Pondría a William Butler Yeats, tan espectral cuando habla de hadas y espectros en Irlanda, y que nos dejó un poema en su tumba cerca de Sligo: “Echa una mirada fría / a la vida, a la muerte. / Jinete, pasa de largo”. Sugiere que hay algo más apasionante y pleno que la vida y la muerte, algo paradójico más allá de nuestro lenguaje.
Pondría a Robert Frost, que en “El camino no tomado”, nos habló del espectro de una decisión, tomó un camino hacia un lado, pero sintió una nostalgia loca del otro camino, o mejor, una nostalgia de haber tomado los dos caminos a un tiempo. Y en un pueblo de Vermont, el estado más solitario e intimista de Estados Unidos, nos dejó un verso en su tumba: “Tuve una pelea de enamorados con la vida”.

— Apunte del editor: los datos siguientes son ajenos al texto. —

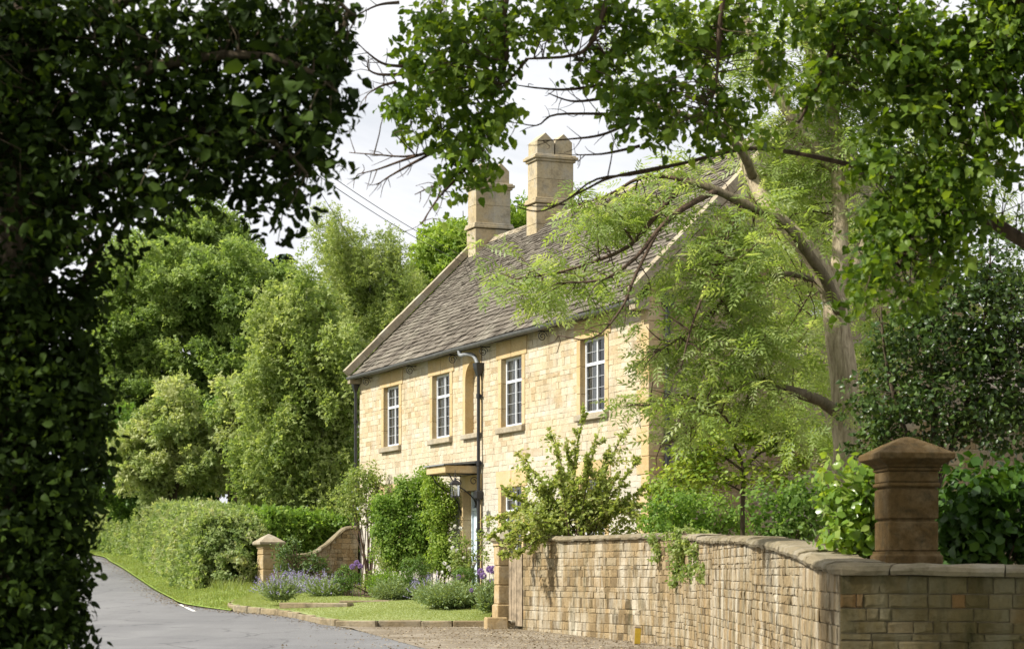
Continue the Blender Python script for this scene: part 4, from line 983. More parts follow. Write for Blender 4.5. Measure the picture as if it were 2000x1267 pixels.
L8 = limb(bt, [(1470, 345, 22), (1440, 285, 21.6), (1360, 235, 21.4), (1280, 205, 21.3), (1190, 170, 21.2)], .05, .018, 7, 18)
hang = [limb(br, [(1400, 372, 21.1), (1330, 410, 20.9), (1285, 450, 20.8), (1240, 505, 20.7), (1180, 545, 20.7), (1110, 552, 20.7)], .036, .008, 6, 18),
        limb(br, [(1345, 352, 21.1), (1290, 410, 21), (1240, 470, 21), (1190, 500, 21), (1100, 530, 21), (1010, 545, 21)], .034, .006, 6, 18),
        limb(br, [(1285, 450, 20.8), (1240, 540, 20.6), (1215, 600, 20.5), (1160, 660, 20.4), (1090, 655, 20.4)], .020, .005, 5, 14),
        limb(br, [(1345, 352, 21.1), (1260, 345, 21.2), (1190, 380, 21.2), (1130, 400, 21.2)], .026, .007, 6, 14),
        limb(br, [(1450, 397, 21.2), (1420, 470, 21), (1380, 560, 20.8), (1350, 640, 20.7), (1330, 720, 20.6)], .025, .007, 6, 14),
        limb(br, [(1470, 748, 21.4), (1450, 680, 21.2), (1430, 620, 21.2), (1400, 570, 21.2)], .022, .007, 6, 12),
        limb(br, [(1470, 748, 21.4), (1440, 830, 21.2), (1400, 800, 21.1), (1330, 770, 21), (1270, 790, 20.9)], .022, .006, 6, 12),
        limb(br, [(1440, 552, 21.4), (1400, 600, 21.2), (1340, 650, 21), (1280, 690, 20.9)], .02, .006, 6, 12)]
nodes = np.concatenate([L1[6:], L2[6:], L3[8:], L4[6:], L5[5:], L6, L7, L8]+[h[3:] for h in hang])
for h in hang+[L2, L5, L8, L7]: fray(br, h, 12, .32, .006, .2)
ab_ = blob_list([(1185, 405, 95, 42), (1290, 385, 80, 45), (1140, 430, 50, 35), (1230, 440, 70, 45), (1120, 540, 70, 45), (1040, 545, 60, 42), (965, 535, 45, 40, None, None, .6), (1080, 590, 70, 30), (1170, 600, 50, 28, None, None, .7), (940, 490, 25, 20, None, None, .5), (1200, 545, 50, 40, None, None, .6), (1310, 330, 60, 40),
    (1330, 560, 70, 55), (1400, 500, 70, 55, None, None, .7), (1430, 640, 110, 80), (1350, 690, 80, 80), (1480, 720, 100, 80), (1262, 690, 40, 70, None, None, .5), (1255, 780, 55, 55, None, None, .6), (1400, 790, 100, 60), (1530, 650, 50, 60, 22.9, None, .8), (1500, 560, 50, 45, None, None, .6), (1480, 440, 50, 45, None, None, .5), (1320, 850, 60, 40, None, None, .5), (1570, 480, 50, 50, 23.2, None, .8), (1350, 400, 40, 35, None, None, .4), (1540, 570, 50, 50, 23.), (1440, 540, 60, 45), (1400, 450, 50, 40, None, None, .7), (1490, 640, 50, 50), (1500, 800, 60, 40, None, None, .8), (1360, 480, 50, 40, None, None, .6), (1420, 440, 60, 50), (1470, 490, 60, 45), (1380, 540, 50, 40), (1540, 470, 50, 50, 23., None, .8), (1490, 390, 50, 35, None, None, .8), (1440, 580, 60, 40, None, None, .7), (1340, 500, 50, 40, None, None, .6), (1330, 800, 60, 40, None, None, .7), (1590, 640, 50, 60, 24), (1585, 660, 35, 40, 21.3, None, .35), (1600, 460, 35, 35, 21.3, None, .4), (1660, 800, 30, 50, 21.3, None, .4), (1560, 540, 35, 35, 21.3, None, .35), (1600, 760, 60, 60, 24), (1700, 560, 60, 80, 24), (1580, 400, 60, 50, 23.5), (1710, 680, 50, 80, 24), (1690, 440, 50, 60, 24), (1600, 860, 60, 50, 24), (1550, 740, 50, 50, 23.5)], 21.2, .75)
ab2 = blob_list([(1530, 130, 70, 60), (1450, 150, 60, 70, None, None, .6), (1550, 250, 60, 60), (1600, 310, 80, 80), (1660, 130, 80, 80), (1490, 340, 60, 50, None, None, .6), (1560, 430, 50, 40, None, None, .6), (1700, 260, 80, 80), (1710, 400, 50, 50, None, None, .6), (1760, 330, 80, 80), (1850, 300, 90, 80), (1920, 400, 90, 60, None, None, .6), (1350, 60, 80, 60, None, None, .6), (1250, 110, 60, 50, None, None, .5), (1960, 560, 50, 100, None, None, .8), (1800, 150, 100, 90), (1600, 30, 120, 60), (1440, 60, 70, 60), (1690, 60, 80, 60, None, None, .8), (1620, 180, 70, 60), (1560, 360, 60, 60), (1470, 260, 50, 50, None, None, .7)], 22.4, .8)
asp = sp(cr=.20, per=9, size=.205, tpl=PIN, cover=5.6, cv=.22, lv=.15, out=.2, up=.9, rnd=.45, droop=.55, pw=.6)
mb = MB(); cs = crown(mb, ab_, asp); cs2 = crown(mb, ab2, {**asp, 'cover': 6}); at(mb, ash).build('crown', G['ash'], ash)
twigs(br, nodes, cs, .009, .004, .08, 4, .45, 1.3); twigs(br, nodes, cs2, .008, .003, .08, 4, .4, 1.4)
at(br, ash).build('branches', M['twig'], ash, True); at(bt, ash).build('limb', M['midbark'], ash, True)
at(t, ash).build('trunk', M['ashbark'], ash, True)

# ---------------------------------------------------------------- broad-leaved tree overhanging from the right
ov = thing('lime_tree', 'big broad leaved tree whose dark leafy branches hang over the top right', 'tree', (6.2, 13.2, -.6))
t = MB(); T0 = np.array([6.2, 13.2, -.6])
tr = smooth_path([T0, T0+[-.05, 0, 2.4], T0+[-.2, .1, 5.0], T0+[-.5, .2, 8.5]], 18, .01); t.tube(tr, np.linspace(.34, .18, 18), 12, .5, wob=.04)
B = []
def lb(pts, r0, r1, n=20): q = limb(t, pts, r0, r1, 8, n); B.append(q); return q
lb([(2860, 640, 13.2), (2300, 560, 13.4), (2060, 500, 13.8), (1950, 440, 14), (1870, 405, 14.1), (1790, 372, 14.2), (1690, 330, 14.2), (1560, 300, 14.3)], .062, .014)
lb([(2840, 200, 13.2), (2300, 60, 13.3), (1950, -20, 13.4), (1700, -60, 13.5), (1450, -60, 13.6), (1200, -70, 13.8), (1000, -60, 14), (850, -40, 14.1)], .12, .02, 30)
lb([(2000, -10, 13.4), (1920, 120, 13.6), (1850, 260, 13.8), (1800, 380, 13.8), (1760, 520, 13.8)], .035, .010)
lb([(1000, -60, 14), (985, 30, 14), (990, 110, 14), (975, 160, 14.1), (950, 230, 14.1), (945, 300, 14.1)], .022, .006)
lb([(1420, -60, 13.6), (1405, 60, 13.7), (1400, 150, 13.8), (1385, 220, 13.8)], .02, .006)
lb([(1200, -70, 13.8), (1180, 20, 13.8), (1150, 90, 13.9), (1110, 110, 14), (1030, 115, 14)], .022, .007)
lb([(1560, 300, 14.3), (1460, 290, 14.5), (1330, 320, 14.6), (1240, 340, 14.6), (1160, 352, 14.6), (1090, 400, 14.6), (1010, 400, 14.6)], .017, .003, 24)
lb([(1330, 320, 14.6), (1200, 345, 14.6), (1140, 372, 14.6), (1060, 412, 14.6), (1005, 402, 14.6)], .012, .004)
lb([(1700, -60, 13.5), (1640, 60, 13.6), (1600, 160, 13.7), (1560, 240, 13.8)], .03, .008)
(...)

Y pondría a Lino Silva, un pintor y poeta, que encuadernó él mismo los versos de Robert Burns, mezcló el romanticismo más espectral con el esperpento gallego, publicó los poemas de “El pozo prohibido”. Y en el cementerio de Cambados, al lado de las ruinas góticas más sugerentes del mundo, todos los epitafios son poemas suyos. Y así los muertos hablan por su boca.
(O pondría a Rilke con su musa espectral en el café Slavia de Praga. Rilke, al que una vez un espectro, el conde C.W., le entregó un fajo de poemas. Y los reunió en el libro “Del legado del Conde C.W.”).